Collected data entries:

+-------+

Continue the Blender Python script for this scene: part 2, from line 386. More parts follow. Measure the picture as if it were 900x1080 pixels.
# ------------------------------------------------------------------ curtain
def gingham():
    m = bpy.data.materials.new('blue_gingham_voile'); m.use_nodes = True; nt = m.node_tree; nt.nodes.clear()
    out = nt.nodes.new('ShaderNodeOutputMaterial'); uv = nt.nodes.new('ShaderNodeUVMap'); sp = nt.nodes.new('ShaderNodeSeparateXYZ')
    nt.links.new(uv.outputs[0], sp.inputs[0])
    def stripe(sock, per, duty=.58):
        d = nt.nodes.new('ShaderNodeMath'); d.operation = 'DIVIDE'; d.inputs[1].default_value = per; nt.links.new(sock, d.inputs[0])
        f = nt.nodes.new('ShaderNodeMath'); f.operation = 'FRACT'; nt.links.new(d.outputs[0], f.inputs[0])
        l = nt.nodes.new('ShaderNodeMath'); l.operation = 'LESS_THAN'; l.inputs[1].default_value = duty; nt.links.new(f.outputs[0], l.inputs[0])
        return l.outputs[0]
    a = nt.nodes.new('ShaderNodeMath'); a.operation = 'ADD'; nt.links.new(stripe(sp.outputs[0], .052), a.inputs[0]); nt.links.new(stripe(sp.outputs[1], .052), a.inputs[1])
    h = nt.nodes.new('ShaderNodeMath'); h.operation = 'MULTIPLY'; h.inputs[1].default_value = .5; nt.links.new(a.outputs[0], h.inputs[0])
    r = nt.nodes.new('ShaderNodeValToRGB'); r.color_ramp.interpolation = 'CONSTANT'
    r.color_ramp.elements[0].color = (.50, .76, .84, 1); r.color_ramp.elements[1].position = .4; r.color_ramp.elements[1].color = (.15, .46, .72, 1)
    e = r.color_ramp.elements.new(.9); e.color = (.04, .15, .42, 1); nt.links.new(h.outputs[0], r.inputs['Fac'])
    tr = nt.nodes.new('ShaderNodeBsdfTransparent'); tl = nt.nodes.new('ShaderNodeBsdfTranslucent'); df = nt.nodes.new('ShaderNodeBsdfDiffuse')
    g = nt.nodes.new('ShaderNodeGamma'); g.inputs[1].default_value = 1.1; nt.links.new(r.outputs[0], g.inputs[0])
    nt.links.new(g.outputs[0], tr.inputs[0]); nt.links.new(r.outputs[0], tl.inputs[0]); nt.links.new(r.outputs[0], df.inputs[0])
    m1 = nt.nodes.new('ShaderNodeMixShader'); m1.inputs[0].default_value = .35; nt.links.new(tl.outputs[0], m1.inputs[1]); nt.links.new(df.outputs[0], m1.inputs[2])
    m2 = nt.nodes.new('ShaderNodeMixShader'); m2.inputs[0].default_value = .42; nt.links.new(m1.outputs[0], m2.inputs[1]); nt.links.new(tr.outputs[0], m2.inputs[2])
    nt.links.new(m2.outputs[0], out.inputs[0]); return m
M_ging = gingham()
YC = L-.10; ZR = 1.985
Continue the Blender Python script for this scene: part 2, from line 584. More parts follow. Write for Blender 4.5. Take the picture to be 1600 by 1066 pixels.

+-------+

Exercise: Faithfully reproduce all of the records, character for character.

The solution:
Continue the Blender Python script for this scene: part 2, from line 386. More parts follow. Measure the picture as if it were 900x1080 pixels.
# ------------------------------------------------------------------ curtain
def gingham():
    m = bpy.data.materials.new('blue_gingham_voile'); m.use_nodes = True; nt = m.node_tree; nt.nodes.clear()
    out = nt.nodes.new('ShaderNodeOutputMaterial'); uv = nt.nodes.new('ShaderNodeUVMap'); sp = nt.nodes.new('ShaderNodeSeparateXYZ')
    nt.links.new(uv.outputs[0], sp.inputs[0])
    def stripe(sock, per, duty=.58):
        d = nt.nodes.new('ShaderNodeMath'); d.operation = 'DIVIDE'; d.inputs[1].default_value = per; nt.links.new(sock, d.inputs[0])
        f = nt.nodes.new('ShaderNodeMath'); f.operation = 'FRACT'; nt.links.new(d.outputs[0], f.inputs[0])
        l = nt.nodes.new('ShaderNodeMath'); l.operation = 'LESS_THAN'; l.inputs[1].default_value = duty; nt.links.new(f.outputs[0], l.inputs[0])
        return l.outputs[0]
    a = nt.nodes.new('ShaderNodeMath'); a.operation = 'ADD'; nt.links.new(stripe(sp.outputs[0], .052), a.inputs[0]); nt.links.new(stripe(sp.outputs[1], .052), a.inputs[1])
    h = nt.nodes.new('ShaderNodeMath'); h.operation = 'MULTIPLY'; h.inputs[1].default_value = .5; nt.links.new(a.outputs[0], h.inputs[0])
    r = nt.nodes.new('ShaderNodeValToRGB'); r.color_ramp.interpolation = 'CONSTANT'
    r.color_ramp.elements[0].color = (.50, .76, .84, 1); r.color_ramp.elements[1].position = .4; r.color_ramp.elements[1].color = (.15, .46, .72, 1)
    e = r.color_ramp.elements.new(.9); e.color = (.04, .15, .42, 1); nt.links.new(h.outputs[0], r.inputs['Fac'])
    tr = nt.nodes.new('ShaderNodeBsdfTransparent'); tl = nt.nodes.new('ShaderNodeBsdfTranslucent'); df = nt.nodes.new('ShaderNodeBsdfDiffuse')
    g = nt.nodes.new('ShaderNodeGamma'); g.inputs[1].default_value = 1.1; nt.links.new(r.outputs[0], g.inputs[0])
    nt.links.new(g.outputs[0], tr.inputs[0]); nt.links.new(r.outputs[0], tl.inputs[0]); nt.links.new(r.outputs[0], df.inputs[0])
    m1 = nt.nodes.new('ShaderNodeMixShader'); m1.inputs[0].default_value = .35; nt.links.new(tl.outputs[0], m1.inputs[1]); nt.links.new(df.outputs[0], m1.inputs[2])
    m2 = nt.nodes.new('ShaderNodeMixShader'); m2.inputs[0].default_value = .42; nt.links.new(m1.outputs[0], m2.inputs[1]); nt.links.new(tr.outputs[0], m2.inputs[2])
    nt.links.new(m2.outputs[0], out.inputs[0]); return m
M_ging = gingham()
YC = L-.10; ZR = 1.985
Continue the Blender Python script for this scene: part 2, from line 584. More parts follow. Write for Blender 4.5. Take the picture to be 1600 by 1066 pixels.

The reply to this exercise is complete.